Gale Law
Estate Lit Blog
October 21st, 2025
The courts are filled with cautionary tales of DIY wills gone awry. It’s a story estate lawyers know all too well: someone decides to “save a few bucks” by writing their own will — only for the family to end up spending thousands in legal fees after their death.
While homemade wills might seem like a simple solution, the reality is far more complicated. The law sets out strict requirements for how a will must be made, and even the smallest misstep can leave your loved ones in legal limbo.
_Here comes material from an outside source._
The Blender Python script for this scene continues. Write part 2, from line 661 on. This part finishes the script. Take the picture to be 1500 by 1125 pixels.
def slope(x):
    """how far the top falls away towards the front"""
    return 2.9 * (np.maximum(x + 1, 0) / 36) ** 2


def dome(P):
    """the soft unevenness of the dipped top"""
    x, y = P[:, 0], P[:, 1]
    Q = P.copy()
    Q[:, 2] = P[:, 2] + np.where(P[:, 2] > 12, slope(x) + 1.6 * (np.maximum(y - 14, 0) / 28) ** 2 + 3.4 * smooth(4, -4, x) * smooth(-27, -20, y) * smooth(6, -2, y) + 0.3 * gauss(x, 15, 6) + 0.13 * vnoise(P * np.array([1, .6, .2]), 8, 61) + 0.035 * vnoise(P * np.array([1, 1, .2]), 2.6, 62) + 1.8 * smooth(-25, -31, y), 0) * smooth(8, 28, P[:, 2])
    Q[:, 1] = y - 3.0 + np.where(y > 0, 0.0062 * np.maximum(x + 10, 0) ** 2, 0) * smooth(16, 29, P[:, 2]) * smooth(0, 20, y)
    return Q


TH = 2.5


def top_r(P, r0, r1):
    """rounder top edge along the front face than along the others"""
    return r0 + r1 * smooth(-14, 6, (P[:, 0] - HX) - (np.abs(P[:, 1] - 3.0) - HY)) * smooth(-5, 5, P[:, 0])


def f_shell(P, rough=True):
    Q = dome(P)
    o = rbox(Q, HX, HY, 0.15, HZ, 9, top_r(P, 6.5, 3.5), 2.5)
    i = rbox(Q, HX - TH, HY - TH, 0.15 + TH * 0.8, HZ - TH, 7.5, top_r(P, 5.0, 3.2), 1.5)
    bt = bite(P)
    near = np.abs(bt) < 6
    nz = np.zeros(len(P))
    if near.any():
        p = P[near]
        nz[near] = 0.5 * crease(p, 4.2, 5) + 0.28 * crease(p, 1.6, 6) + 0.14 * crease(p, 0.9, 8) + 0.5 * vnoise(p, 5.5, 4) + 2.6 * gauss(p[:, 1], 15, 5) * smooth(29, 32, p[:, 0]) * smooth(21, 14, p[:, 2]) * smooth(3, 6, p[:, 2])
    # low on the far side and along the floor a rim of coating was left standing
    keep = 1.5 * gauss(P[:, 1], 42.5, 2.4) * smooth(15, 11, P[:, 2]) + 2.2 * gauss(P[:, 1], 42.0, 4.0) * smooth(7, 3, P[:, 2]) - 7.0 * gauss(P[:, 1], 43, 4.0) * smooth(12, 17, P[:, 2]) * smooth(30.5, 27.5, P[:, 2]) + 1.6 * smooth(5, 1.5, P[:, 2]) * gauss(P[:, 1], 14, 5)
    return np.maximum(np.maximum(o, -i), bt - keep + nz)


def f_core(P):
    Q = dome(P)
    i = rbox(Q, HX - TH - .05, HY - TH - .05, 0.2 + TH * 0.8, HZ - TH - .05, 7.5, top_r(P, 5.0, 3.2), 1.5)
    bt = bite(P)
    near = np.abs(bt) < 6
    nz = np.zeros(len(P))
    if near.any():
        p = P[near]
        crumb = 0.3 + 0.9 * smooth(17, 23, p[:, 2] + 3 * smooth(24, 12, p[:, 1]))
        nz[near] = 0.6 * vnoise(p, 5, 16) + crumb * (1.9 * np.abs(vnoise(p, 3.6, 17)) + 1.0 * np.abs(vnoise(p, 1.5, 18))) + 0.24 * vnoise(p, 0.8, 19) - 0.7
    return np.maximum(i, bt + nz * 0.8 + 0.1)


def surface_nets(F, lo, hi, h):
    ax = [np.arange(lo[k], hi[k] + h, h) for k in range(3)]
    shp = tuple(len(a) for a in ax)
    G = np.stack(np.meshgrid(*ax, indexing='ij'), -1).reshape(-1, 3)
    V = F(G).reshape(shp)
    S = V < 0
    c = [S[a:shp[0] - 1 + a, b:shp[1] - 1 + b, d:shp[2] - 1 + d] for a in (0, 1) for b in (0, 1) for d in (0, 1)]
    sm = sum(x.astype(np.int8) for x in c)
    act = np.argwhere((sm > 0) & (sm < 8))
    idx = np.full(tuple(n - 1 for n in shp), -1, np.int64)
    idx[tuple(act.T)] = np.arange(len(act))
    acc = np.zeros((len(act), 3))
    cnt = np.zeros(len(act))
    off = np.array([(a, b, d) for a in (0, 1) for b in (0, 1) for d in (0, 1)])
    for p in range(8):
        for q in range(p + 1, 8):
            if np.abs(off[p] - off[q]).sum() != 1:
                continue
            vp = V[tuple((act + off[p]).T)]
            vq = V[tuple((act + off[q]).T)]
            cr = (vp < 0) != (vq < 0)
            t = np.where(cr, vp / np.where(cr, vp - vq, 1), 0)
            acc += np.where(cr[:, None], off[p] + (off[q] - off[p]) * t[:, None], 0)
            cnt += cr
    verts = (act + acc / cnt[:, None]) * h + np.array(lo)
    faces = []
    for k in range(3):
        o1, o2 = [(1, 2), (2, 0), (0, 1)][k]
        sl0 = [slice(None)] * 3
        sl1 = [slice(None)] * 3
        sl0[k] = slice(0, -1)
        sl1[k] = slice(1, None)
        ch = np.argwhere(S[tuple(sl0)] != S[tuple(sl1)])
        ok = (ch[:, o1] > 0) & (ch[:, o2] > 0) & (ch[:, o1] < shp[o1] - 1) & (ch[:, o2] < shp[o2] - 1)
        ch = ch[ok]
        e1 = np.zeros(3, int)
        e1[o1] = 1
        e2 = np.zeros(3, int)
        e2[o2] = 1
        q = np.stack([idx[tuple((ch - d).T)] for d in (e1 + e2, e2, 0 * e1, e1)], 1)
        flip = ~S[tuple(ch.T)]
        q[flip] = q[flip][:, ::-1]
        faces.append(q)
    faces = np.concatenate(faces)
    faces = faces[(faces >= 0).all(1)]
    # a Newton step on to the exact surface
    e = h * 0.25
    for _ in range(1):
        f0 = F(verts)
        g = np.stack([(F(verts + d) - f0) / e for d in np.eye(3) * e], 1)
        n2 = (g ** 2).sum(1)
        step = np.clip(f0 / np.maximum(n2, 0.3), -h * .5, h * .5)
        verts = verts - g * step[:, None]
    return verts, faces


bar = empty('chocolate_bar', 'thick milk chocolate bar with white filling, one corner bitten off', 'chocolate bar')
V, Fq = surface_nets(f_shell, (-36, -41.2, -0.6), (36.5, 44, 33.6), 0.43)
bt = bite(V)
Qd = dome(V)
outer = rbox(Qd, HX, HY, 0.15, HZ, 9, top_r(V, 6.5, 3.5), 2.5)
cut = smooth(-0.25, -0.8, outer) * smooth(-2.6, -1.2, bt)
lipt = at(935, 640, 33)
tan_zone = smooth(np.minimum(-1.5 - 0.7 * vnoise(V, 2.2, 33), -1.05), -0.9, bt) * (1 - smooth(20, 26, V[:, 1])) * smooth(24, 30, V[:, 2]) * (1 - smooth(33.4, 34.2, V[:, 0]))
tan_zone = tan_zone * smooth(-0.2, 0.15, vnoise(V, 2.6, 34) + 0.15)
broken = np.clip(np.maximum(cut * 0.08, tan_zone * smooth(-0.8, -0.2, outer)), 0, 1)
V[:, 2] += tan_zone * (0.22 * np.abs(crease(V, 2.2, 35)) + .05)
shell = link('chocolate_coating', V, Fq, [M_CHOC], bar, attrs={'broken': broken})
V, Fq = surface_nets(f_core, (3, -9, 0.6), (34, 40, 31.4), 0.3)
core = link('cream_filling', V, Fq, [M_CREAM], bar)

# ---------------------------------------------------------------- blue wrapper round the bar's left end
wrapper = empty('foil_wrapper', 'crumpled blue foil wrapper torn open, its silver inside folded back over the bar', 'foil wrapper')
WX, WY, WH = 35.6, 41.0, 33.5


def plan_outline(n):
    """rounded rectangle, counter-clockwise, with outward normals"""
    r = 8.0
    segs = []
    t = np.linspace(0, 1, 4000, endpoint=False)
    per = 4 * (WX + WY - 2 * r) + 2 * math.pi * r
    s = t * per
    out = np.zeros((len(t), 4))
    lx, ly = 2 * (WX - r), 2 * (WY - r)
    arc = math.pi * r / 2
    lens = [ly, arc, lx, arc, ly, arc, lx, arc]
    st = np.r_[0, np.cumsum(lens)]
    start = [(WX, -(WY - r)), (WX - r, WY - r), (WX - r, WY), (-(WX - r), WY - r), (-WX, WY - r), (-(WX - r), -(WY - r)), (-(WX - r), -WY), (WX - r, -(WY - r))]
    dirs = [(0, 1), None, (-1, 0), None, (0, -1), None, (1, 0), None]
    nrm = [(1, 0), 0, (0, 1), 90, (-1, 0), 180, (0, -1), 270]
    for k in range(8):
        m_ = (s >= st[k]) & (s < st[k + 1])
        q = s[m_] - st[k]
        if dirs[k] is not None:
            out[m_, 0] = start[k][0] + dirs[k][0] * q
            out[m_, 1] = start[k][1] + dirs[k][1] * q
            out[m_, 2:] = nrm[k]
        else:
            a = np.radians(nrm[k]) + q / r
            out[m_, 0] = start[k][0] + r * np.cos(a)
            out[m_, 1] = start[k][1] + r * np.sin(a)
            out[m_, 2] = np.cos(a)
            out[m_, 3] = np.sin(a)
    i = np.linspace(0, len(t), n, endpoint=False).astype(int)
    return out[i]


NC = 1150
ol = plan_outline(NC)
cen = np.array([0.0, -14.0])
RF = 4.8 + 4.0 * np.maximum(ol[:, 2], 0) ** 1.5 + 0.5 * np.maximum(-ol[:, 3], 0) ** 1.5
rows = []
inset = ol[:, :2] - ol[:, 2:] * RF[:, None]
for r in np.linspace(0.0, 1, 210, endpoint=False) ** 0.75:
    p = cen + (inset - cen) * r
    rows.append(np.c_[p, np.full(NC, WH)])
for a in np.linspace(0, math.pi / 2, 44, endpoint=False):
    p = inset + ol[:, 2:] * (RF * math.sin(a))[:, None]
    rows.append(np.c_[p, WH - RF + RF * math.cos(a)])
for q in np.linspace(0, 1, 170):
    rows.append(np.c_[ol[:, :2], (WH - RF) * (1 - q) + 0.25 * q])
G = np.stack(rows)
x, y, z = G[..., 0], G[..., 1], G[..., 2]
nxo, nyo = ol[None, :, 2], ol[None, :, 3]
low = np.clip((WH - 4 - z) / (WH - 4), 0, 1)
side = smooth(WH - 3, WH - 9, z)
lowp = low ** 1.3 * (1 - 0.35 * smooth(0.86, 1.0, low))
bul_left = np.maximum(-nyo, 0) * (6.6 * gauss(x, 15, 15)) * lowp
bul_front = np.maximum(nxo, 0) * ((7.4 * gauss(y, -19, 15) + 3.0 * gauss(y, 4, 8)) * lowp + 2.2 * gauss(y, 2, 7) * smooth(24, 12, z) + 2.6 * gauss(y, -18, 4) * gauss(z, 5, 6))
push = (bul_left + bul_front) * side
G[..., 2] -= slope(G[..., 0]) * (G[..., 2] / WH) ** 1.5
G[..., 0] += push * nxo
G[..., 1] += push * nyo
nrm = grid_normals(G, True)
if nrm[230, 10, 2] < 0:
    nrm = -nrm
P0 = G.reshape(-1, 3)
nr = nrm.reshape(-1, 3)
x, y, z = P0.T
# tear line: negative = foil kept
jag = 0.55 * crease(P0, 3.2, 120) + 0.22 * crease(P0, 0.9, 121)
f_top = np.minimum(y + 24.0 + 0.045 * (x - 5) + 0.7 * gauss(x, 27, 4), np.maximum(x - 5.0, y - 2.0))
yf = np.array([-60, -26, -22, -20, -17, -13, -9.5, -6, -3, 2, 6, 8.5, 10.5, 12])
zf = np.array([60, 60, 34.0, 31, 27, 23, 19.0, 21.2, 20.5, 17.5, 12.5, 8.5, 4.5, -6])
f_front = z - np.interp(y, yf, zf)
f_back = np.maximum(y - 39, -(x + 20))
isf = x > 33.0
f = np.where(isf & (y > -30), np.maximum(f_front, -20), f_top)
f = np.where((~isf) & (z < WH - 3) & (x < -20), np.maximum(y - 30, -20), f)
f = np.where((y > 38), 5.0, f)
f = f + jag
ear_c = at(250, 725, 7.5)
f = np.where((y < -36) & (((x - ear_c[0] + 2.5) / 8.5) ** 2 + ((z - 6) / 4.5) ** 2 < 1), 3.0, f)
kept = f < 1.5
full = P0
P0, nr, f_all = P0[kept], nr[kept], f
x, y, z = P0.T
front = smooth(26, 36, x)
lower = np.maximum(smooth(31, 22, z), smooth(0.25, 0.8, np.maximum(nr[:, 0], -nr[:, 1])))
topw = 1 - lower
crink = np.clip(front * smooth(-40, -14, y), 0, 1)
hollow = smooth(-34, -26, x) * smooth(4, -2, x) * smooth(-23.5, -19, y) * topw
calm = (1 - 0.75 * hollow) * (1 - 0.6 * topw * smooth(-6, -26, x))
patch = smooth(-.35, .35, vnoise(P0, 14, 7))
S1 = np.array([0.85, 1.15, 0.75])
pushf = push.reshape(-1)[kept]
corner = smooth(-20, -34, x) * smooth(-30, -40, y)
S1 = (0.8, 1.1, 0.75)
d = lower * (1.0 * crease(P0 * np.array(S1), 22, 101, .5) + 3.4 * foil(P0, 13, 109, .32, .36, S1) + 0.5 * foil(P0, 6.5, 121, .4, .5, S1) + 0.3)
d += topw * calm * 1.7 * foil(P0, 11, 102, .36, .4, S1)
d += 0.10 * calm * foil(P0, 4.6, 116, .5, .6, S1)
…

Under Ontario’s Succession Law Reform Act (SLRA), a will is valid only if it meets specific formalities. In short, it must:
- Be in writing
- Be signed at the end by the testator (the person making the will) or by someone in their presence and by their direction
- Be witnessed by two or more people present at the same time when the testator signs or acknowledges their signature
- Be signed by both witnesses in the testator’s presence
In 2021, the law was updated to allow wills to be signed and witnessed remotely using audiovisual technology — but at least one of the witnesses must be a lawyer or paralegal licensed under the Law Society Act. Each person must sign identical copies (known as “counterparts”) so that the documents together form one valid will.
There’s one exception: a holograph will — a will entirely written and signed in the testator’s own handwriting — doesn’t need witnesses. These are often scribbled on paper at the last minute, but they carry their own risks.
In estate law, good intentions don’t count — execution does. If you are considering writing your own will, remember:
- You must comply with every formal requirement of the SLRA. Witnesses cannot be beneficiaries or married to one.
- Signatures, page order and dating all matter.
- Handwritten (“holograph”) wills should be used only in emergencies.
- Even if a court can validate an imperfect document, there’s no guarantee it will.
When homemade wills go wrong—
Homemade wills often fail not only because of signing mistakes but because of poor drafting. Ambiguous wording, missing residuary clauses and failure to consider contingencies (such as a beneficiary dying first or a child being under 18) can lead to partial intestacy — meaning parts of the estate are distributed under Ontario’s default succession laws.
Even something as simple as naming “the kids” without specifying which children, or leaving assets “to my spouse” without clarifying if a common-law partner is included, can spark bitter disputes. In blended families, these issues are magnified.
Another common problem is that DIY wills rarely consider tax planning, executor powers or guardianship provisions for minors. Homemade documents can also unintentionally disinherit loved ones or expose the estate to claims for support under the Dependants’ Relief provisions of the SLRA.
The false economy of doing it yourself—
People often assume that hiring a lawyer to prepare a will is expensive. In truth, it’s one of the most cost-effective forms of legal insurance. A well-drafted will does far more than distribute assets — it minimizes taxes, prevents conflict and ensures your wishes are carried out smoothly. By contrast, a defective homemade will can cost your family thousands of dollars and months (or years) in court.